Kepergian Darno menyisakan luka mendalam bagi keduanya, lingkaran kemiskinan ia tuduh sebagai penyebab beratnya beban keluarga.
Lagi-lagi bagai berada di persimpangan jalan, antara tuntutan keadaan dan sebuah cara untuk bangkit dan melupakan.
Darsih dan Darman waktu itu akhirnya memutuskan untuk merantau ke kota metropolitan, demi sebuah usaha memperbaiki ekonomi dan memutus rantai kesengsaraan.
Mulai dari bakso gerobak dorong yang ia jajakan di depan kompleks perkantoran Sarinah hingga kini memiliki 3 kios bercat merah.
Sesekali, saat sepi, Darsih terkadang teringat Darno, putra satu-satunya yang telah tiada. Hal itu jugalah yang membuatnya merasa berat kembali ke tanah kelahirannya.
Bayang-bayang tetangga yang menghakimi membuat Darsih seolah-olah menjadi ibu gagal, terlintas seperti potongan film yang tidak bisa dijeda tiap adegannya.
Sekarang, Darsih dan Darman pulang, dengan roda empat baru miliknya, sakunya penuh, tubuhnya tegak, senyumnya merekah.
Tapi keberhasilannya bukan sebuah kompensasi, atas sakit yang pernah ia peluk sendiri.
Begitu juga kampung halaman, memang jadi obat kerinduan, tapi sekaligus mengupas luka yang nyatanya masih menganga.
Hubungannya dengan mudik?

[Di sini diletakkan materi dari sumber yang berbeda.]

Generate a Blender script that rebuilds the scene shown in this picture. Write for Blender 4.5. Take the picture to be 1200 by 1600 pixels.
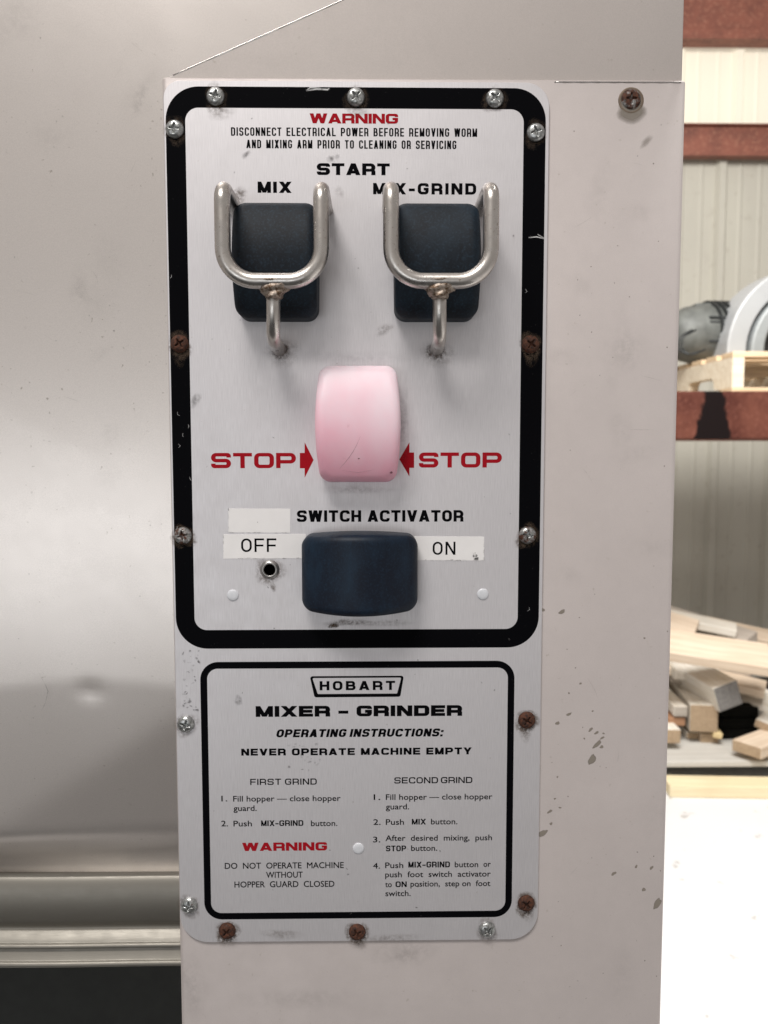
import bpy, bmesh, math, random
from math import sin, cos, pi, radians, sqrt
from mathutils import Vector, Matrix, Euler
from mathutils.geometry import delaunay_2d_cdt

for o in list(bpy.data.objects): bpy.data.objects.remove(o)
random.seed(7)
S = bpy.context.scene
COL = S.collection

# ------------------------------------------------------------------ camera
F = 1300.0; DIST = 0.43
CAMLOC = Vector((0, -DIST, 0))
CAMROT = Matrix.Rotation(radians(-0.833), 3, 'Z') @ Matrix.Rotation(radians(90 - 4.515), 3, 'X') @ Matrix.Rotation(radians(-0.034), 3, 'Z')
cd = bpy.data.cameras.new('camera'); cam = bpy.data.objects.new('camera', cd); COL.objects.link(cam)
cam.location = CAMLOC; cam.rotation_euler = CAMROT.to_euler()
cd.sensor_fit = 'HORIZONTAL'; cd.sensor_width = 36; cd.lens = 36 * F / 1200
cd.clip_start = .01; cd.clip_end = 200
cd.dof.use_dof = True; cd.dof.focus_distance = .425; cd.dof.aperture_fstop = 20
S.camera = cam
# ------------------------------------------------------------------ world and lamps
W = bpy.data.worlds.new('World'); S.world = W; W.use_nodes = True
bg = W.node_tree.nodes['Background']; bg.inputs[0].default_value = (.97, .91, .865, 1); bg.inputs[1].default_value = .35
def area(name, loc, target, size, power, col=(1, 1, 1), sy=None):
    l = bpy.data.lights.new(name, 'AREA'); l.energy = power; l.color = col; l.size = size
    if sy: l.shape = 'RECTANGLE'; l.size_y = sy
    o = bpy.data.objects.new(name, l); COL.objects.link(o); o.location = loc
    o.rotation_euler = (Vector(target) - Vector(loc)).to_track_quat('-Z', 'Y').to_euler()
    return o
area('ceiling_lamp', (-.55, -1.35, 2.0), (0, 0, 0), .9, 44, (1, .96, .92), .6)
area('panel_reflection_light', (-1.5, -4.4, -.62), (-.3, 0, -.3), 3.2, 20, (.93, .97, 1), .8)  # added unseen low light, shaped for the bright band the side panel reflects
area('rack_bay_lamp', (.55, .75, 1.9), (1.4, 2.6, -.7), 1.2, 130, (1, .98, .95), 1.0)
S.view_settings.view_transform = 'Standard'; S.view_settings.look = 'None'
S.view_settings.exposure = .10; S.view_settings.gamma = 1

# ------------------------------------------------------------------ helpers
def P(u, v, Y=0.0):
    "point of the photograph on the vertical plane y=Y"
    d = CAMROT @ Vector(((u - 600) / F, -(v - 800) / F, -1)); t = (Y + DIST) / d.y
    return CAMLOC + d * t
def PD(u, v, dist): return P(u, v, dist - DIST)

def link(name, me, parent=None, label=None):
    o = bpy.data.objects.new(name, me); COL.objects.link(o)
    if parent is not None:
        o.parent = parent
        o.matrix_parent_inverse = world_of(parent).inverted()
    if label: o['label'] = label
    return o
def world_of(o):
    m = o.matrix_basis.copy()
    if o.parent: m = world_of(o.parent) @ o.matrix_parent_inverse @ m
    return m
def thing(name, label, cat, loc, group=None):
    o = bpy.data.objects.new(name, None); COL.objects.link(o); o.location = loc
    o['label'] = label; o['category'] = cat
    o.empty_display_size = .05
    if group: o['group'] = group
    return o
def tag(o, label, cat, group=None):
    o['label'] = label; o['category'] = cat
    if group: o['group'] = group
    return o
def mesh(name, vs, fs, mat, parent=None, smooth=False, label=None, bev=0, segs=2):
    me = bpy.data.meshes.new(name); me.from_pydata([tuple(v) for v in vs], [], fs); me.update()
    bm = bmesh.new(); bm.from_mesh(me)
    bmesh.ops.remove_doubles(bm, verts=bm.verts, dist=1e-7)
    if len(fs) > 1 and not smooth == 'flat': bmesh.ops.recalc_face_normals(bm, faces=bm.faces)
    if bev:
        bmesh.ops.bevel(bm, geom=[e for e in bm.edges if len(e.link_faces) == 2 and e.calc_face_angle(0) > .6], offset=bev, segments=segs, affect='EDGES', profile=.5)
    bm.to_mesh(me); bm.free()
    if mat: me.materials.append(mat)
    if smooth is True:
        for p in me.polygons: p.use_smooth = True
    return link(name, me, parent, label)
def boxvf(x0, x1, y0, y1, z0, z1, M=None):
    v = [Vector((x, y, z)) for x in (x0, x1) for y in (y0, y1) for z in (z0, z1)]
    if M: v = [M @ q for q in v]
    return v, [(0, 1, 3, 2), (4, 6, 7, 5), (0, 4, 5, 1), (2, 3, 7, 6), (0, 2, 6, 4), (1, 5, 7, 3)]
def box(name, b, mat, parent=None, bev=0, M=None, label=None, smooth=False):
    v, f = boxvf(*b, M=M)
    return mesh(name, v, f, mat, parent, smooth, label, bev)
def join(parts):
    V = []; Fs = []
    for v, f in parts:
        n = len(V); V += v; Fs += [tuple(i + n for i in q) for q in f]
    return V, Fs
def rrect(x0, x1, z0, z1, r, n=10):
    if not isinstance(r, (list, tuple)): r = [r] * 4     # br, tr, tl, bl
    pts = []
    for (cx, cz, a0, rr) in ((x1 - r[0], z0 + r[0], -90, r[0]), (x1 - r[1], z1 - r[1], 0, r[1]), (x0 + r[2], z1 - r[2], 90, r[2]), (x0 + r[3], z0 + r[3], 180, r[3])):
        for k in range(n + 1):
            a = radians(a0 + 90 * k / n); pts.append((cx + rr * cos(a), cz + rr * sin(a)))
    return pts
def prism(pts, yf, yb, bev=0):
    "pts (x,z) outline, front at yf, back at yb, optional front chamfer"
    n = len(pts); V = []; 
    cx = sum(p[0] for p in pts) / n; cz = sum(p[1] for p in pts) / n
    if bev:
        ins = []
        for i in range(n):
            a = Vector(pts[i - 1]); b = Vector(pts[i]); c = Vector(pts[(i + 1) % n])
            t = (c - a).normalized(); nn = Vector((-t.y, t.x)); ins.append(b + nn * bev)
        V = [(p[0], yf, p[1]) for p in ins] + [(p[0], yf + bev, p[1]) for p in pts] + [(p[0], yb, p[1]) for p in pts]
        Fs = [tuple(range(n))] + [(i, (i + 1) % n, n + (i + 1) % n, n + i) for i in range(n)] + [(n + i, n + (i + 1) % n, 2 * n + (i + 1) % n, 2 * n + i) for i in range(n)] + [tuple(range(3 * n - 1, 2 * n - 1, -1))]
    else:
        V = [(p[0], yf, p[1]) for p in pts] + [(p[0], yb, p[1]) for p in pts]
        Fs = [tuple(range(n))] + [(i, (i + 1) % n, n + (i + 1) % n, n + i) for i in range(n)] + [tuple(range(2 * n - 1, n - 1, -1))]
    return V, Fs
def ring(outer, inner, y):
    n = len(outer); V = [(p[0], y, p[1]) for p in outer] + [(p[0], y, p[1]) for p in inner]
    return V, [(i, (i + 1) % n, n + (i + 1) % n, n + i) for i in range(n)]
def round_path(pts, r, n=8):
    pts = [Vector(p) for p in pts]; out = [pts[0]]
    if not isinstance(r, (list, tuple)): r = [r] * (len(pts) - 2)
    for i in range(1, len(pts) - 1):
        a = (pts[i - 1] - pts[i]); b = (pts[i + 1] - pts[i]); la, lb = a.length, b.length; a.normalize(); b.normalize()
        ang = a.angle(b); d = min(r[i - 1] / math.tan(ang / 2), la * .49, lb * .49); rr = d * math.tan(ang / 2)
        c = pts[i] + (a + b).normalized() * (rr / sin(ang / 2)); s = pts[i] + a * d - c; e = pts[i] + b * d - c
        w = s.angle(e); 
        for k in range(n + 1):
            t = k / n; out.append(c + (s * sin((1 - t) * w) + e * sin(t * w)) / sin(w))
    out.append(pts[-1]); return out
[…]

Darsih dan Darman memilih pulang sebelum lebaran dengan berbagai pertimbangan. Mulai dari enggan mendengar berbagai hujatan, atau hadir pada tiap-tiap hajatan.
Selain itu, harga bakso Sarinah bisa naik 3 kali lipat, jika Darsih dan Darman tetap buka saat lebaran. Lagi-lagi perkara hitungan.
Soto dimangkuk akhirnya tandas, sayapun berpamitan, saat hendak membayar, sang penjual menolaknya.
"Sudah dibayar ibu yang itu", katanya. Saya mengangguk dan bersalaman sebagai tanda terimakasih.
"Semangat bekerjanya mbak, semoga berkah," katanya sembari menepuk tangan saya dengan raut wajah penuh kelegaan.
Keluar dari warung soto, saya melambaikan tangan pada angkot warna biru dari arah selatan dengan kode 02 menuju persimpangan Canguk yang terpampang pada kacanya. Mari pulang.
Ternyata, mudik-lebaran-kampung halaman- memiliki banyak sudut pandang dengan ungkapan rasa yang berbeda-beda.
Catatan kaki saya untuk laporan kerja yang seharusnya berisi kombinasi angka mendadak hilang saat di angkutan.
Boleh jadi target hari ini tidak terpenuhi, tetapi setidaknya, telinga saya cukup berfungsi untuk orang-orang maupun kaca bagi diri sendiri.
Ada banyak cerita tentang pulang, yang ternyata kadang panas di kening pedih dikenang.